Standing in one corner was the Baumm III streamlined 'flying hammock', so called as the rider lays down in it and steers feet-forward; apparently it was incredibly stable, but looks like a wingless 50's jet. This particular machine was used in a fuel-economy test (1 liter/100km) and was road legal! The lower photos shows a plexiglass cover on the 'tail', which houses a stop and taillamp. Flaps on the sides of the cockpit open to allow the rider's legs to prop the machine at a stop. This is a fully water-and-weatherproof vehicle, and was a prototype for possible commercial development. A forerunner of the Peraves 'Eco' and Monotracer enclosed motorcycles. Given the extremely small output and precarious finances of the Peraves project, NSU was correct to put this one aside.

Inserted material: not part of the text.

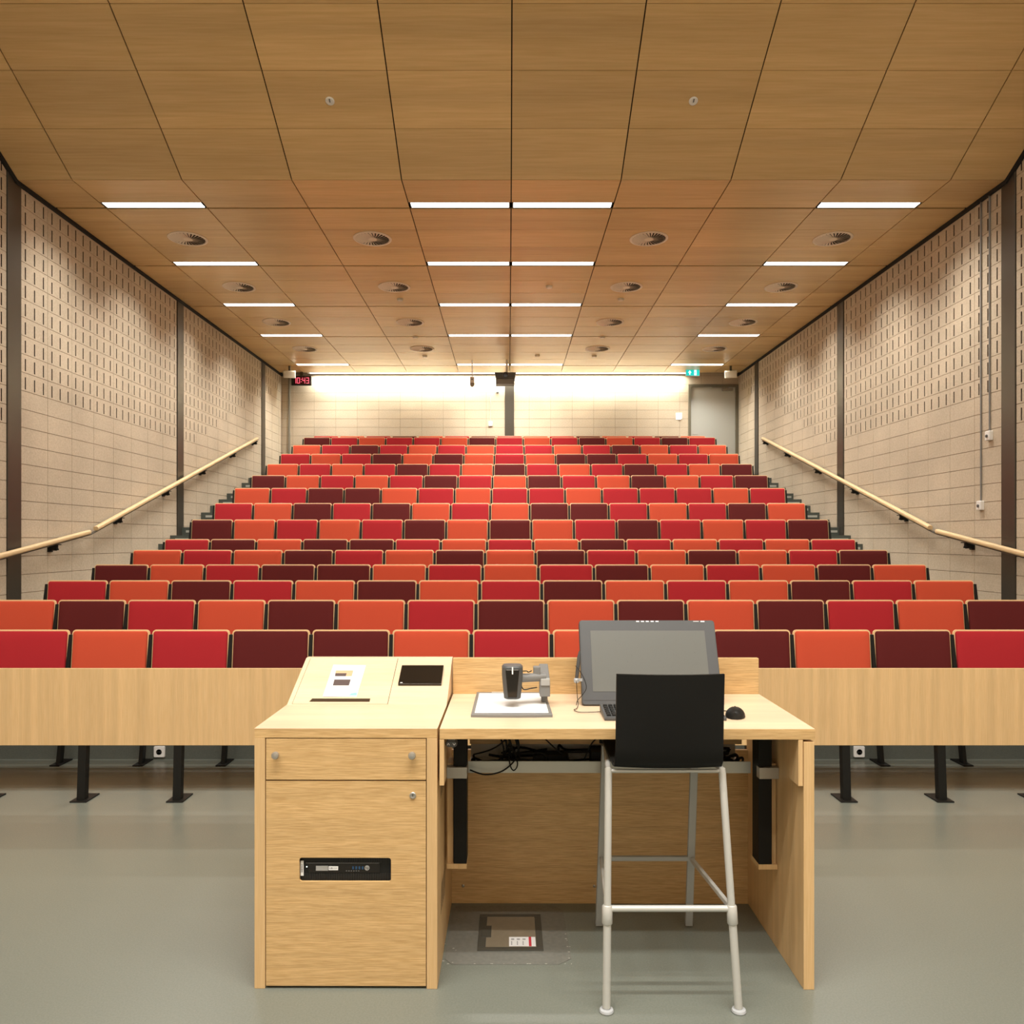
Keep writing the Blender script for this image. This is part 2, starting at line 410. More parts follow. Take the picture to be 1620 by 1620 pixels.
# solid black strips standing in for shade in the gap along the walls
for X, s in ((WL, 1), (WR, -1)):
    a, b = sorted((X-s*.02, X+s*.034))
    mb.box(a, b, 8.4, YB, ZC-.035, ZC+.03, 1)
    mb.hexa([(a, ys, zs-.035), (b, ys, zs-.035), (b, 8.4, ZC-.035), (a, 8.4, ZC-.035), (a, ys, zs+.03), (b, ys, zs+.03), (b, 8.4, ZC+.03), (a, 8.4, ZC+.03)], 1)
co_ = struct(mb.build('ceiling', ['ceil', 'black'], fix=False))
rt = random.Random(3); at = co_.data.attributes.new('tone', 'FLOAT', 'FACE'); tv = []
for i in range(len(mb.f)//6): tv += [rt.random()]*6
at.data.foreach_set('value', tv)

# ceiling lights
def light_fixture(x0, y1, z, label, group, power, spread=2.2, es='lamp'):
    x1 = x0+PW; y0 = y1-.15; xc, yc = (x0+x1)/2, (y0+y1)/2
    r = empty('ceiling_light', (xc, yc, z), label, 'light', group)
    h = MB(); a, b = x0+.012-xc, x1-.012-xc; p, q = y0-yc-.012, y1-yc-.008
    h.box(a, b, p, p+.006, 0, .08); h.box(a, b, q-.006, q, 0, .08); h.box(a, a+.006, p, q, 0, .08); h.box(b-.006, b, p, q, 0, .08); h.box(a, b, p, q, .08, .086)
    h.build('housing', 'black', r)
    B(a+.014, b-.014, p+.018, q-.014, .001, .02).build('diffuser', es, r)
    area('lamp', (0, 0, -.001), b-a-.05, .11, power, W_LIGHT, (0, 0, 0), r, spread)
    return r
rown = ['nearest', 'second', 'third', 'fourth', 'farthest']
coln = {-4: 'at far left', -1: 'just left of centre', 0: 'just right of centre', 3: 'at far right'}
P_STRIP = 47
for j, jt in enumerate(JT):
    for c in LITE:
        light_fixture(RX+PW*c, jt-.012, ZC, 'bright white strip light %s in the %s row of lights' % (coln[c], rown[j]), 'ceiling strip lights over the seats', P_STRIP)
for yy, pw in ((1.0, 58), (-.2, 65), (-1.4, 38)):
    for c in (-4, -2, -1, 0, 1, 3):
        light_fixture(RX+PW*c, yy, zs-.09, 'strip light in the high ceiling above the lecturer area', 'ceiling strip lights over the stage', pw, 2.9)
# cove light at the rear wall
r = empty('cove_light', (RX, 18.10, ZC), 'long cove light washing the rear block wall below the ceiling edge', 'light')
MB().box(-4.65, 4.10, -.05, .05, .0, .05).build('housing', 'white', r)
MB().box(-4.6, 4.05, -.035, .035, -.004, .0).build('diffuser', 'cove', r)
for i in range(6):
    w = 8.55/6
    area('lamp', (-4.55+w*(i+.5), .03, -.02), w, .05, 36, (1, .985, .87), (math.radians(14), 0, 0), r, PI*.9)
for i in range(-4, 5): B(RX+PW*i-.012, RX+PW*i+.012, 18.0, 18.03, ZC-.012, ZC).build('ceiling_clip', 'white') if False else None

# diffusers
def vent_proto():
    r = empty('air_vent', (0, 0, 0), '', 'vent')
    f = MB(); f.lathe([(.243, 0), (.243, -.006), (.236, -.010), (.212, -.011), (.208, -.004), (.208, 0)], (0, 0, 0), n=48); f.build('rim', 'vent', r, smooth=30)
    MB().lathe([(.209, 0), (.209, -.0015)], (0, 0, 0), n=40).build('backing', 'ventd', r)
    f = MB()
    for i in range(28):
        a = 2*PI*i/28; c, s_ = math.cos(a), math.sin(a)
        def P(rr, t, z): 
            an = a+(.209-rr)*1.2
            cc, ss = math.cos(an), math.sin(an); return (rr*cc-t*ss, rr*ss+t*cc, z)
        L = []
        for rr in (.045, .10, .155, .209):
            w = rr*2*PI/28*.27
            L.append([P(rr, w, -.004), P(rr, -w, -.0125), P(rr, -w, -.0145), P(rr, w, -.006)])
        f.loops(L)
    f.build('vane_ring', 'vent', r)['label'] = 'ring of slanted radial vanes'
    MB().lathe([(.06, -.002), (.06, -.012), (.045, -.015), (.001, -.016)], (0, 0, 0), n=24).build('hub', 'vent', r, smooth=30)
    return r
vp = vent_proto(); first = True
vrow = ['nearest', 'second', 'third', 'farthest']; vcol = ['far left', 'inner left', 'inner right', 'far right']
for j, yy in enumerate((10.03, 11.94, 13.87, 15.79)):
    for c, xx in enumerate((-4.09, -1.735, 1.79, 4.135)):
        o = vp if first else dup(vp); first = False
        o.location = (xx, yy, ZC-.0005); setp(o, 'round swirl air vent in the %s vent row, %s column' % (vrow[j], vcol[c]), 'vent', 'round air vents in the ceiling')
# small discs
def disc(name, x, y, rad, label, cat, mat, group=None, slope=False, drop=.03):
    z = ZC
    T = None
    if slope: z = ZC+.548*(8.4-y); T = Matrix.Rotation(-math.atan(.548), 3, 'X')
    mbb = MB(); mbb.lathe([(rad, 0), (rad*1.0, -drop*.4), (rad*.8, -drop), (rad*.3, -drop*1.05), (.001, -drop*1.05)], (0, 0, 0), n=24, T=T)
    if slope: mbb.box(-.006, .006, -.03, .006, -drop*1.3, -drop, 1, T=T.to_4x4())
    o = mbb.build(name, [mat, 'mgrey'], smooth=30); o.location = (x, y, z); setp(o, label, cat, group); return o
disc('ceiling_speaker', -1.734, 7.637, .044, 'small pale round ceiling fitting, the left one on the sloping ceiling', 'speaker', 'white', None, True, .012)
disc('ceiling_speaker', 1.795, 7.637, .044, 'small pale round ceiling fitting, the right one on the sloping ceiling', 'speaker', 'white', None, True, .012)
dl = [(633, 472.7, 'left, just behind the second vent row'), (982, 472.7, 'right, just behind the second vent row'), (869, 452.7, 'level with the second vent row, right of centre'), (657, 532.5, 'left, on the fourth strip light line'),
      (953, 532.5, 'right, on the fourth strip light line'), (672, 562.7, 'left, behind the farthest vents'), (850, 561.7, 'near the middle, behind the farthest vents'), (940, 562.7, 'right, behind the farthest vents')]
for x, y, w in dl:
    dd = 3.85*F/(CY-y); disc('smoke_detector', (x-CX)*dd/F, dd, .05, 'small round ceiling detector '+w, 'detector', 'cream' if x != 869 else 'vent')

# ------------------------------------------------------------------ auditorium seats
def seat_proto(col):
    r = empty('auditorium_seat', (0, 0, 0), '', 'seat')
    T0 = Matrix.Rotation(math.radians(-6), 4, 'X')
    w, h = .553, .43                                 # shell; its top is at z = 0 of the tilt frame
    T = Matrix.Translation((0, .006, .865)) @ T0 @ Matrix.Translation((0, 0, -h/2))
    b = MB(); b.plate(w, h, .028, [(0.002, .013), (0, .010), (0, .002), (.002, 0)], T); b.build('backrest', 'edge', r, smooth=30)
    c = MB(); c.plate(w-.028, h-.022, .018, [(0, .002), (0, -.010), (.004, -.016), (.012, -.0195), (.05, -.021), (.11, -.021)], T)
    c.build('back_cushion', col, r, smooth=60)
    Ts = Matrix.Translation((0, -.07, .40)) @ Matrix.Rotation(math.radians(-8), 4, 'X')
    s = MB(); s.plate(.50, .40, .05, [(0.004, 0), (0, .004), (0, .012), (.004, .014)], Ts); sp = s.build('seat', 'edge', r, smooth=30)
    s = MB(); s.plate(.49, .39, .045, [(0, .014), (0, .03), (.01, .042), (.05, .045)], Ts); s.build('seat_cushion', col, sp, smooth=60)
    for sx in (-1, 1):
        s = MB(); s.box(sx*.262-.006, sx*.262+.006, -.075, .02, .24, .30); s.build('hinge', 'blkm', r)
    return r
protos = {k: seat_proto(k) for k in 'ORM'}
used = set()
cname = {'O': 'orange', 'R': 'bright red', 'M': 'dark maroon'}
ordn = ['first', 'second', 'third', 'fourth', 'fifth', 'sixth', 'seventh', 'eighth', 'ninth', 'tenth', 'eleventh', 'twelfth', 'thirteenth', 'fourteenth', 'fifteenth']
for k in range(NR):
    for i in range(15):
        c = COL[k][i]; p = protos[c]
        loc = (SX+(i-7)*PITCH, ROWY[k]-.006, TOP[k]-.865)
        if c in used: o = dup(p, loc)
        else: o = p; o.location = loc; used.add(c)
        rw = 'front row' if k == 0 else ('rearmost row' if k == 14 else ordn[k]+' row from the front')
        if i == 7: pos = 'in the very middle'
        elif i < 7: pos = 'at its left end' if i == 0 else ordn[i]+' from the left'
        else: pos = 'at its right end' if i == 14 else ordn[14-i]+' from the right'
        setp(o, '%s tip-up seat, %s, %s' % (cname[c], rw, pos), 'seat', 'auditorium seats in the %s' % rw)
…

I got to pull the tarps off many of these machines while Wolfie and Ralph talked incessantly about other things - Wolfgang
was the restorer of many of the machines present, so the two of them had much catching up to do, and I was left alone to do as I wished.

Lined up with the Rennmaxes was the remains of the fearsome 4-cyl dohc NSU racer, only the engine was missing. 'Where is the engine?' I interrupted, and Ralph looked a bit puzzled - they searched the warehouse, but no engine. 'It's in a blue box, probably at our other location' in another town. Too bad, I would have really liked to have seen it. See the photos of the front wheel and forks - serious stuff.


On the way out, Wolfie insisted we open a roll-up garage door outside - and in a little garage with a custom-built trailer sat the 1956 'Delphin III', the world record breaking streamliner... amazing. To see this historic machine in person after writing about it just the week prior (on the blog) was a real treat. There are two of these machines - one sits in the Deutsches Museum in Munich, with the original aluminum fairing but a 'hollow' engine, while the Audi machine has a fiberglass fairing and working supercharged 500cc dohc engine. Heinz Hertz made a replica of this machine on his 50-year Anniversary trip to Bonneville (in 2006) to commemorate his father's World Record in the original Delphin III.

We went back to Ralph's office so I could buy some books ('some'; I now own every book in print about NSU, plus a groovy knit blue NSU sweater, very Old School). As I wanted Everything, we had to go into the basement with a secretary to dig up all these books from storage (the NSU office isn't really set up for retail), and while they were finding books and boxing them up, I was snooping around in this basement, and found a groovy old NSU telephone from the '30's on a shelf, and a lot of other unusual relics. Around a corner I spied a row of NSU bicycles beside a stack of boxes.... Wooden boxes, old ones, and one is blue with 'NSU' in white... with two smaller boxes with 'Spares for the TT', in English!

'Wolfgang I found the Four-Cylinder engine!' And sure enough, we opened it up, and there was the thing itself. Awesome... what a kick to dig around in somebody else's basement! Many pix taken, and Wolfie and I took our leave for another part of town, with him hoping we can bring the record-breaker streamliner to CA next May... which would be COOL.